*Written task:* Work out how many lines of the listing hold the string "from". Answer with that number alone.

*Collected material:*
========================

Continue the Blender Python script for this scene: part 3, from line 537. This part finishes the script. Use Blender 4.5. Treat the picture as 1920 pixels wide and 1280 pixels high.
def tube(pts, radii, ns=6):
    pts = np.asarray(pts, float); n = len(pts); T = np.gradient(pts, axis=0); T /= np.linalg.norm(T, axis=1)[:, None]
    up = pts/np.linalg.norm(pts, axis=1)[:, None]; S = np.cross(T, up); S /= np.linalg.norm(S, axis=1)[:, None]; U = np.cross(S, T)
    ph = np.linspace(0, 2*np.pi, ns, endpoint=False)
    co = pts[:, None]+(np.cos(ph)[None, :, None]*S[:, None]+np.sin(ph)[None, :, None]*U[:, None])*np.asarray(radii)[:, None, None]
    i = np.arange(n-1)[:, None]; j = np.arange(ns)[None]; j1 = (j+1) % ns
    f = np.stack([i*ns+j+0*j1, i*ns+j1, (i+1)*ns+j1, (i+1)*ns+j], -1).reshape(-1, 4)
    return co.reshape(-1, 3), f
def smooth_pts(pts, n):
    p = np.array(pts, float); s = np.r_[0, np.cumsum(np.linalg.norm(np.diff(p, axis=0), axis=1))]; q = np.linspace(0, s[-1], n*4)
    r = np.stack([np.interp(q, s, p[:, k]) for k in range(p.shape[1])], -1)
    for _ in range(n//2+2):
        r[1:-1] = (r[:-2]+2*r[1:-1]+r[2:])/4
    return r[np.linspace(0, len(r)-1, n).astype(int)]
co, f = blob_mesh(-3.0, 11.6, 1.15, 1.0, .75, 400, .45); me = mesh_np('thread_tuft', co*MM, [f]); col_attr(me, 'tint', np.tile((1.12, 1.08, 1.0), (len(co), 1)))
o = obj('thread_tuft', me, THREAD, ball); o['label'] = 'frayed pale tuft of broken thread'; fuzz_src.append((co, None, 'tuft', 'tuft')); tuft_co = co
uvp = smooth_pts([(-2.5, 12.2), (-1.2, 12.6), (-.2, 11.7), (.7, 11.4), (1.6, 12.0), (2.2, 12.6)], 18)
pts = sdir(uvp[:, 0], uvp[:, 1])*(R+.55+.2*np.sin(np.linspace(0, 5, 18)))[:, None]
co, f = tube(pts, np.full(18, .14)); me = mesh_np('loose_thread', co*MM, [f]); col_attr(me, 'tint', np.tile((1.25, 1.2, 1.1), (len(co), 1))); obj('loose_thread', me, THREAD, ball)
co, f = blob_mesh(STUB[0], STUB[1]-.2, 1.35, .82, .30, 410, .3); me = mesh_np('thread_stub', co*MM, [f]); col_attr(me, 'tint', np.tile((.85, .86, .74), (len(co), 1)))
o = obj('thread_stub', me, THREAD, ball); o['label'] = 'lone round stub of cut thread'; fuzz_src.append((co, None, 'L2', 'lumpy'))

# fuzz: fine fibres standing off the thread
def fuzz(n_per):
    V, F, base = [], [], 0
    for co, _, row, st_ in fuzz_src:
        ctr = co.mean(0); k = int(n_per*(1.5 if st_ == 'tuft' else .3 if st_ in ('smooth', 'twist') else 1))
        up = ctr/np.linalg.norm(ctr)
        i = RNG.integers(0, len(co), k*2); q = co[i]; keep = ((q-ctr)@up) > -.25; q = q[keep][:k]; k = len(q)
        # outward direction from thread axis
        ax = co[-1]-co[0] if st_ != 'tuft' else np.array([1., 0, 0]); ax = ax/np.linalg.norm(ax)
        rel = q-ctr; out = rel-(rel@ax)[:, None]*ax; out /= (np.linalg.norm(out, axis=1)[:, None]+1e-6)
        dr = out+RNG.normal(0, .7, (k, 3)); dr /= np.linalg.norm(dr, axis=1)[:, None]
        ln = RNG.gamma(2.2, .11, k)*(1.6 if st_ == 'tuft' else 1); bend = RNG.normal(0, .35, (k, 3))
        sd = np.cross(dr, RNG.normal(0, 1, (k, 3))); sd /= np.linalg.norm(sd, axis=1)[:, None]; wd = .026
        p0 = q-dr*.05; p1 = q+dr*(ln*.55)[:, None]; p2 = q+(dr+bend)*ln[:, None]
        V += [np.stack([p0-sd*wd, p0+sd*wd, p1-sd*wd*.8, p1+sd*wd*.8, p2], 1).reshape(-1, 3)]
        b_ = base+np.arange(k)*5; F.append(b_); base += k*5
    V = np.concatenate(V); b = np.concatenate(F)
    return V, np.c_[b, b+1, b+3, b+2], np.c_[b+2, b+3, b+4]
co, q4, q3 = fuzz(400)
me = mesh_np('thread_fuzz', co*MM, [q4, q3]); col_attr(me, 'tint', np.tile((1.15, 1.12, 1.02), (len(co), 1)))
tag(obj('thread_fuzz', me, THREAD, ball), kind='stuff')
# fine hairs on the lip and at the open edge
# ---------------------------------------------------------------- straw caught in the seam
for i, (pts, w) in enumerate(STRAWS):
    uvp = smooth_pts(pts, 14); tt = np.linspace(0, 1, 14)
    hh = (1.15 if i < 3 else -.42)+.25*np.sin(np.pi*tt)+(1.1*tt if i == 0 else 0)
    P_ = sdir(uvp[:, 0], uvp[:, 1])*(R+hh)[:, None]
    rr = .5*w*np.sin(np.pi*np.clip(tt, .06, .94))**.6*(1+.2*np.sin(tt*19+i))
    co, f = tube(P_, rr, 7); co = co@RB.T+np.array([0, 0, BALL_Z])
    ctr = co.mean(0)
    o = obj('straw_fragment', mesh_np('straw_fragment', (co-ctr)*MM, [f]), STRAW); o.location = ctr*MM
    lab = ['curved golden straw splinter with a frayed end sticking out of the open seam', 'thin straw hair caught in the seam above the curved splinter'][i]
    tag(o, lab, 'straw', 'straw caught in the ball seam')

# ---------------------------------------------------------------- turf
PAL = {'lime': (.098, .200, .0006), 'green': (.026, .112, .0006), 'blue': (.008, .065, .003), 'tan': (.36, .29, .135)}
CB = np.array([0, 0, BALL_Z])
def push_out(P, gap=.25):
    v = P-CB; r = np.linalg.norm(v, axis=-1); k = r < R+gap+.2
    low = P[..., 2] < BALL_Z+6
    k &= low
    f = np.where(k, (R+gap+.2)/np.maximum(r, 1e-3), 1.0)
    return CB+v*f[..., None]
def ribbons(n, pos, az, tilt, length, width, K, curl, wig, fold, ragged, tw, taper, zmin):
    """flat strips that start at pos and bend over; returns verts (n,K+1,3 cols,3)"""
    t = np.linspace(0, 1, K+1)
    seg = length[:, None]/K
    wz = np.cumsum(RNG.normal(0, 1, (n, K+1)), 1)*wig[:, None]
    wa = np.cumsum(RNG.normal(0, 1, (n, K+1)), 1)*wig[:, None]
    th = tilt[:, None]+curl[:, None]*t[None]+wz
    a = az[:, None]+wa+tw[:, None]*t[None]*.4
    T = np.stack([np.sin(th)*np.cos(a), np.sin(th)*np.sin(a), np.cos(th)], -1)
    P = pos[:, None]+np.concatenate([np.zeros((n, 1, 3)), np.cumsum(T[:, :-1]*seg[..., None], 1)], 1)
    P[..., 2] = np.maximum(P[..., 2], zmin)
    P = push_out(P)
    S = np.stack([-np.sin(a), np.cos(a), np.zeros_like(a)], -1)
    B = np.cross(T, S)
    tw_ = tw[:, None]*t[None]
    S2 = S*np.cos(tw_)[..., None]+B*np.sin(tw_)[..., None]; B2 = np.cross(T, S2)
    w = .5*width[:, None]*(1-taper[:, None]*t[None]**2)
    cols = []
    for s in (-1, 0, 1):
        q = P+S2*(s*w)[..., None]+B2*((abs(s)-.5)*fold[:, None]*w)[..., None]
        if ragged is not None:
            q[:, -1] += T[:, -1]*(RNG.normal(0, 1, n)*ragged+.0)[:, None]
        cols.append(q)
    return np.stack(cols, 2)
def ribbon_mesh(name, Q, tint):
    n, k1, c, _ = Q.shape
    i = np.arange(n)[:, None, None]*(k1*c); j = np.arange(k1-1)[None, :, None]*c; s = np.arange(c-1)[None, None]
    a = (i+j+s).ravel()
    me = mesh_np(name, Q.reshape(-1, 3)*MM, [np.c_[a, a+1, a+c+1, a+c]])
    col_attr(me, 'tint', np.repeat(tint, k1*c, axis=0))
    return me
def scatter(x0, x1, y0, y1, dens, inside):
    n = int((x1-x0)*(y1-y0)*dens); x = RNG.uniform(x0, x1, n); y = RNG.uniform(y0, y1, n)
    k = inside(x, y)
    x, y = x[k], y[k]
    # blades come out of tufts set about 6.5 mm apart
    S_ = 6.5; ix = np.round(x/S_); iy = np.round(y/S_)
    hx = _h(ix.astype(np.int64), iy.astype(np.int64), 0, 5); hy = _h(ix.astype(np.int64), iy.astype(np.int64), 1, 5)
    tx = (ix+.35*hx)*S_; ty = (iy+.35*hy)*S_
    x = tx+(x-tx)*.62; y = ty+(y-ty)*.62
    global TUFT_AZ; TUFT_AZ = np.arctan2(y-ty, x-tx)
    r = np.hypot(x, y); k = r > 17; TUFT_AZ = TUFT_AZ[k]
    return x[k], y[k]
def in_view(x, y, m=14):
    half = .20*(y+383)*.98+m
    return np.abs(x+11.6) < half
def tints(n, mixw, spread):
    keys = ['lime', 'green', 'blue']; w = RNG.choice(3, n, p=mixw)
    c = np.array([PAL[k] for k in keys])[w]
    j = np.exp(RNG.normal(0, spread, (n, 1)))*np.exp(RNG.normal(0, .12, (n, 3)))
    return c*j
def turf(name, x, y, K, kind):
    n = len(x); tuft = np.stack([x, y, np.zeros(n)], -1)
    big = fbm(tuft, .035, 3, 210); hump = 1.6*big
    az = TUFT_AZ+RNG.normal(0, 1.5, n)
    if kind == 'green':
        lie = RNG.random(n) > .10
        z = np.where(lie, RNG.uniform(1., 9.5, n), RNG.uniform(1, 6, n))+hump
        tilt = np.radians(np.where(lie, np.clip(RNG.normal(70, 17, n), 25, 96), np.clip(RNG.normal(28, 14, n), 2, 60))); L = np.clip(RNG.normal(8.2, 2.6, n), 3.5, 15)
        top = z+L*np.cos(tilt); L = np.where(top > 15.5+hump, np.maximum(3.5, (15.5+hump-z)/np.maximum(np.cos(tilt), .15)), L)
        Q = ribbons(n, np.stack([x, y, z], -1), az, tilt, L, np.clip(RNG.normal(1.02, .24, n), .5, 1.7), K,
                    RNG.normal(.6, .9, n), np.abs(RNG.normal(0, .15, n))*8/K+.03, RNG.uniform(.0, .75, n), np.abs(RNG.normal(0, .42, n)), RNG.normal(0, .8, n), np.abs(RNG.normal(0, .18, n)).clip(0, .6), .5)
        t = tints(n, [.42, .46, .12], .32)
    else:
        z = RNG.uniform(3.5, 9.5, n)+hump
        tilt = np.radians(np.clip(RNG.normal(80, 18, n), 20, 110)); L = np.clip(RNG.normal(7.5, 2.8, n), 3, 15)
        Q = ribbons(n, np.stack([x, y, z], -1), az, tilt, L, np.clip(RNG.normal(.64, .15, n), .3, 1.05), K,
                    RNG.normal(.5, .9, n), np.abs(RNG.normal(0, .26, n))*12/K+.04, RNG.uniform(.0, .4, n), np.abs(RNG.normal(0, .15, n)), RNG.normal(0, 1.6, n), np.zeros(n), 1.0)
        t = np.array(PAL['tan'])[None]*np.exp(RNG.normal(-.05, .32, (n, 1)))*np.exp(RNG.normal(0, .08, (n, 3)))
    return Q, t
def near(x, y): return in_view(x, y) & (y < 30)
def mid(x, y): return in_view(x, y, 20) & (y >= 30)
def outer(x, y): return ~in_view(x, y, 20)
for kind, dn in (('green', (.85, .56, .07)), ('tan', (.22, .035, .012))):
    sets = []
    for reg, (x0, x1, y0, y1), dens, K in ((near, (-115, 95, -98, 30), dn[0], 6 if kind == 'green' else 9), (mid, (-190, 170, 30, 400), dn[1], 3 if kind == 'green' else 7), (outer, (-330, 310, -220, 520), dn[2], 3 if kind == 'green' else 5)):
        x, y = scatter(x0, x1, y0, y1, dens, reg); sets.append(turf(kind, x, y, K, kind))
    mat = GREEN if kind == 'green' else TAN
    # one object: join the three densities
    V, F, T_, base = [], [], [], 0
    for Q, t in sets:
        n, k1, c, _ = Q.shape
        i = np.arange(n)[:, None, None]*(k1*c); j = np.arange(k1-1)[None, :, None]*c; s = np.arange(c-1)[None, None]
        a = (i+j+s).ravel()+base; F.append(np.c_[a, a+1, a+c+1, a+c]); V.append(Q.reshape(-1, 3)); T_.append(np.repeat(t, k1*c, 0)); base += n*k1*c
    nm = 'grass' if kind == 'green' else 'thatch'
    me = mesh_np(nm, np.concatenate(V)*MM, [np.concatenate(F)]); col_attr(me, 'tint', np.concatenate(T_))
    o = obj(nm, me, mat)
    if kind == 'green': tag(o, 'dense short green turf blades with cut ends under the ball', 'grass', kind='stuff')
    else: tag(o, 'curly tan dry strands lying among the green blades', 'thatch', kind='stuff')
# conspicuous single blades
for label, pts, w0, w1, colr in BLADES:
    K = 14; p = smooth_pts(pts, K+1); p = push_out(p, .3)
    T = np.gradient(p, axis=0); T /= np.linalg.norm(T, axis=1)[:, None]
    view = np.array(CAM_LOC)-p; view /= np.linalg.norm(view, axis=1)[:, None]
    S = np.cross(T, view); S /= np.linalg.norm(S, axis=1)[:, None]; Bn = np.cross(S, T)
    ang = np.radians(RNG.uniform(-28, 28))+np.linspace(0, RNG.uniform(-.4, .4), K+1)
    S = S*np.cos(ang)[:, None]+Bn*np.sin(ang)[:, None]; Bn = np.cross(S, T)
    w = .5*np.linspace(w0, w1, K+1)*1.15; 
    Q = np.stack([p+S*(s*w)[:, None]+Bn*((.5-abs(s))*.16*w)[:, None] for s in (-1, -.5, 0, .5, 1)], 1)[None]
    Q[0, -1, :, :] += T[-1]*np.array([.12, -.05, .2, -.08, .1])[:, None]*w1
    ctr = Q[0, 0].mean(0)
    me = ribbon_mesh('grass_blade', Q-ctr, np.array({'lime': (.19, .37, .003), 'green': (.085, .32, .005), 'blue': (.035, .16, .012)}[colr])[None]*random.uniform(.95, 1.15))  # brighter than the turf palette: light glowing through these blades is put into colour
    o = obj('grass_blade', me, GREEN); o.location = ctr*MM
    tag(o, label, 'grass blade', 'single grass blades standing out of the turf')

========================

*Answer to this problem:* 2